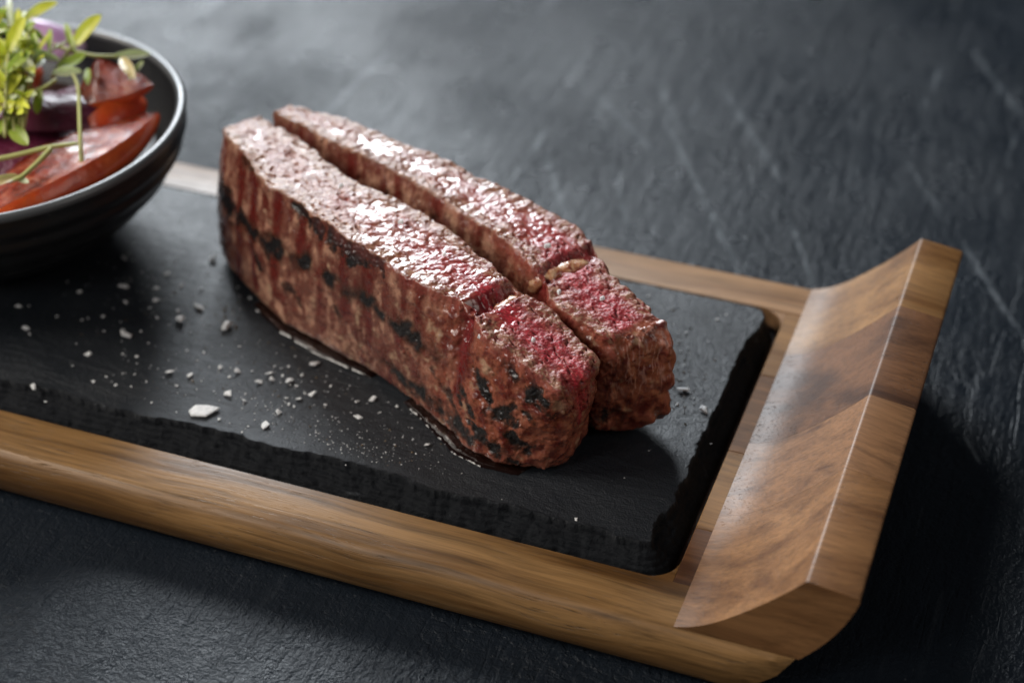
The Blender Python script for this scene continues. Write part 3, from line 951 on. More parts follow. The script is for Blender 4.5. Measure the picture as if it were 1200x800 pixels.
steak_f = empty('steak_slice', (O2[0] + (90 * D2[0] + 8 * N2[0]) / 1000, O2[1] + (90 * D2[1] + 8 * N2[1]) / 1000, SZ))
tag(steak_f, 'front slice of grilled beef with char marks and red drips down its seared side', 'steak', 'slices of grilled beef on the slate')
me = build_slice('meat', F_BN, F_TN, F_TF, F_BF, 0, 187, 3.0, 5.0, -0.12, [(144.5, 0.05, 5.0, 2.6, 0.38)], 1, 560, 190, 84, 60,
                 f_spots, f_drips, f_pools, [0.0, 0.10, 0.50, 0.95, 1.0, 1.0], True)
adopt(link('meat', me, MEAT), steak_f)
adopt(link('fat_seam', fat_seam([(150, 10, 44.6), (148.5, 13, 45.4), (147.8, 17, 46.0), (147.3, 21, 45.8), (148, 23.5, 42)], 2.0, 3, FAT), FAT), steak_f)

r_spots = [(u_, 0.72 + 0.1 * math.sin(u_), 4, 0.10, 0.6) for u_ in range(12, 130, 26)] + [(184, 0.15, 8, 0.12, 0.8)]
r_drips = [(20, 0.3, 2.5, 0.9), (48, 0.3, 3.0, 0.8), (70, 0.3, 2.5, 0.9), (92, 0.3, 3.0, 0.9), (112, 0.4, 2.0, 0.7), (150, 0.3, 2.5, 0.7)]
steak_r = empty('steak_slice', (O2[0] + (90 * D2[0] + 44 * N2[0]) / 1000, O2[1] + (90 * D2[1] + 44 * N2[1]) / 1000, SZ))
tag(steak_r, 'rear slice of grilled beef with a cream fat seam across its pink cut top', 'steak', 'slices of grilled beef on the slate')
me = build_slice('meat', R_BN, R_TN, R_TF, R_BF, 2, 181.5, 3.0, 5.0, 0.62, [(145, 0.02, 3.6, 3.0, 0.55)], 2, 520, 150, 100, 60,
                 r_spots, r_drips, r_pools, [0.0, 0.12, 0.5, 0.9, 1.1, 1.0], False)
adopt(link('meat', me, MEAT), steak_r)
adopt(link('fat_seam', fat_seam([(140, 33.2, 38), (141, 34.8, 43.2), (142.5, 37, 44.9), (143.5, 42, 45.0), (144.8, 48, 44.8), (146, 53, 44.2), (147, 56, 41)], 2.7, 13, FAT), FAT), steak_r)


# ------------------------------------------------------------------ juice
def juice_material():
    t = NT('meat_juice')
    t.set(Base_Color=(0.012, 0.005, 0.004), Roughness=0.04)
    t.b.inputs['Specular IOR Level'].default_value = 0.6
    t.b.inputs['Transmission Weight'].default_value = 0.25
    t.b.inputs['IOR'].default_value = 1.36
    t.put(t.b.inputs['Normal'], t.bump(t.noise(t.coord('Object'), 160, 2), 0.0002, 0.3))
    return t.mat


def juice(us, outs, ins, h, seed, name, label):
    n = 160
    u = np.linspace(us[0], us[-1], n)
    vb = np.interp(u, [b[0] for b in F_BN], [b[1] for b in F_BN])
    out = np.interp(u, us, outs) + 0.7 * fbm(np.stack([u / 5, 0 * u, 0 * u], -1), 3, seed)
    k = 14
    w = np.linspace(0, 1, k)
    V = []
    for i in range(n):
        for j in range(k):
            v = vb[i] + ins - (out[i] + ins) * w[j]
            e = max(0.0, 1 - w[j] ** 3)
            ee = min(1, min(i, n - 1 - i) / 6)
            z = SZ + 0.00022 + h * (e ** 0.5) * ee ** 0.5
            V.append((O2[0] + (u[i] * D2[0] + v * N2[0]) / 1000, O2[1] + (u[i] * D2[1] + v * N2[1]) / 1000, z))
    me = mesh_np(name, V, grid_faces(n, k))
    o = link(name, me, JUICE)
    return tag(o, label, 'juice', 'pools of juice under the steak')


JUICE = juice_material()
juice([36, 45, 60, 75, 90, 100], [0.3, 1.8, 1.5, 2.2, 1.0, 0.2], 4.0, 0.0008, 5, 'juice_pool', 'thin shiny pool of juice along the middle of the front steak slice')
juice([118, 126, 138, 148, 156, 162, 172], [0.2, 1.2, 2.2, 2.6, 2.0, 1.4, 0.3], 6.0, 0.0010, 8, 'juice_pool', 'shiny pool of juice curving round the near corner of the front steak slice')


# ------------------------------------------------------------------ salt
def salt_material():
    t = NT('sea_salt')
    co = t.coord('Object')
    t.set(Base_Color=t.ramp(t.noise(co, 700, 5, 0.65), [(0.32, (0.66, 0.67, 0.68)), (0.60, (0.90, 0.90, 0.90))]), Roughness=t.ramp(t.noise(co, 900, 3), [(0.3, 0.22), (0.7, 0.5)]), Normal=t.bump(t.noise(co, 1100, 5, 0.65), 0.0008, 0.9))
    t.b.inputs['Subsurface Weight'].default_value = 0.45
    t.b.inputs['Subsurface Radius'].default_value = (1, 1, 1)
    t.b.inputs['Subsurface Scale'].default_value = 0.002
    return t.mat


SALT = salt_material()


def flake_bm(bm, c, r, asp, rot, thick, rnd, tilt=0.0, n=None):
    """thin angular plate with stepped top, tipped out of level"""
    k = 0.36 if n is None else 0.25
    lo_ = 0.62 if n is None else 0.82
    n = n or rnd.randint(4, 5)
    pts = []
    for i in range(n):
        a = 2 * math.pi * (i + rnd.uniform(-k, k)) / n
        rr = r * rnd.uniform(lo_, 1.2)
        pts.append((rr * math.cos(a), rr * math.sin(a) * asp))
    M = Matrix.Rotation(rot, 3, 'Z') @ Matrix.Rotation(rnd.uniform(-1, 1) * tilt, 3, 'X') @ Matrix.Rotation(rnd.uniform(-1, 1) * tilt, 3, 'Y')
    bot = [M @ Vector((x, y, 0)) for x, y in pts]
    top = [M @ Vector((x * rnd.uniform(0.86, 0.99), y * rnd.uniform(0.86, 0.99), thick * rnd.uniform(0.8, 1.2))) for x, y in pts]
    step = [M @ Vector((x * 0.55 + r * 0.1, y * 0.5, thick * rnd.uniform(1.25, 1.6))) for x, y in pts]
    lo = min(v.z for v in bot)
    off = Vector((c[0], c[1], c[2] - lo))
    B = [bm.verts.new(v + off) for v in bot]
    T = [bm.verts.new(v + off) for v in top]
    S_ = [bm.verts.new(v + off) for v in step]
    for i in range(n):
        j = (i + 1) % n
        bm.faces.new((B[i], B[j], T[j], T[i]))
        bm.faces.new((T[i], T[j], S_[j], S_[i]))
    bm.faces.new(S_)
    bm.faces.new(B[::-1])


def zl(pts, sx, ox, oy):
    return [(ox + p[0] * sx, oy + p[1] * sx, p[2]) for p in pts]


L1 = [(485, 10, 20), (655, 72, 17), (485, 120, 26), (610, 125, 15), (710, 117, 15), (610, 173, 15), (785, 130, 13), (490, 183, 12), (585, 203, 9), (403, 236, 10), (320, 250, 10),
      (345, 243, 7), (222, 236, 9), (75, 197, 17), (115, 197, 8), (313, 140, 13), (103, 283, 18), (115, 305, 10), (405, 293, 8), (553, 297, 12), (480, 382, 8),
      (535, 392, 12), (285, 430, 9), (415, 472, 9), (366, 490, 11), (480, 460, 8), (528, 463, 8), (453, 503, 10), (513, 510, 8), (178, 570, 8), (593, 572, 8), (535, 420, 5),
      (690, 508, 9), (795, 378, 9), (730, 370, 8), (745, 300, 7), (695, 215, 10), (613, 243, 9), (860, 436, 11), (935, 355, 10), (925, 455, 18), (898, 472, 9), (985, 450, 9),
      (1060, 485, 14), (1100, 440, 8), (1072, 430, 9), (1127, 432, 11), (1105, 468, 10), (1160, 507, 8), (955, 567, 12), (835, 528, 7), (855, 637, 9), (945, 688, 7), (1090, 615, 10),
      (1120, 555, 7), (1165, 560, 11), (1130, 575, 7), (970, 665, 6), (690, 610, 5), (1005, 215, 9), (865, 85, 9), (930, 125, 9), (580, 340, 6), (685, 20, 9), (1150, 590, 6), (1180, 465, 7)]
L1B = [(345, 383, 19), (132, 515, 18), (665, 457, 22), (745, 468, 20), (1055, 462, 22), (1012, 495, 19), (1130, 490, 18), (895, 540, 24), (1036, 660, 23)]
L2 = [(515, 550, 26), (440, 712, 13), (710, 727, 11), (900, 745, 12), (565, 740, 9), (590, 650, 7), (455, 600, 9), (430, 648, 9), (345, 775, 14), (820, 775, 9), (718, 795, 18),
      (395, 735, 9), (470, 685, 9), (420, 745, 7), (385, 705, 10), (210, 240, 8), (250, 300, 10)]
L2B = [(510, 690, 20), (785, 715, 19)]
L3 = [(250, 218, 9), (478, 272, 8), (345, 380, 7), (365, 370, 7), (355, 420, 7), (323, 430, 6), (333, 535, 10), (383, 517, 7), (300, 520, 7), (283, 560, 9), (265, 570, 6), (433, 650, 5), (178, 750, 4), (425, 350, 5)]
L3B = [(450, 287, 13), (360, 325, 12)]
L4 = [(500, 522, 5.0), (541, 555, 2.2), (465, 477, 3.0), (588, 585, 1.5), (732, 560, 1.3), (430, 505, 1.6), (452, 530, 1.5), (405, 545, 2.0), (420, 470, 2.2), (675, 608, 4.5)]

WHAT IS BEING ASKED
Write out an exact copy of the listing, first line through the line containing "FAT), FAT), steak_f)", with the pictures left out.

RESPONSE TO THE TASK
The Blender Python script for this scene continues. Write part 3, from line 951 on. More parts follow. The script is for Blender 4.5. Measure the picture as if it were 1200x800 pixels.
steak_f = empty('steak_slice', (O2[0] + (90 * D2[0] + 8 * N2[0]) / 1000, O2[1] + (90 * D2[1] + 8 * N2[1]) / 1000, SZ))
tag(steak_f, 'front slice of grilled beef with char marks and red drips down its seared side', 'steak', 'slices of grilled beef on the slate')
me = build_slice('meat', F_BN, F_TN, F_TF, F_BF, 0, 187, 3.0, 5.0, -0.12, [(144.5, 0.05, 5.0, 2.6, 0.38)], 1, 560, 190, 84, 60,
                 f_spots, f_drips, f_pools, [0.0, 0.10, 0.50, 0.95, 1.0, 1.0], True)
adopt(link('meat', me, MEAT), steak_f)
adopt(link('fat_seam', fat_seam([(150, 10, 44.6), (148.5, 13, 45.4), (147.8, 17, 46.0), (147.3, 21, 45.8), (148, 23.5, 42)], 2.0, 3, FAT), FAT), steak_f)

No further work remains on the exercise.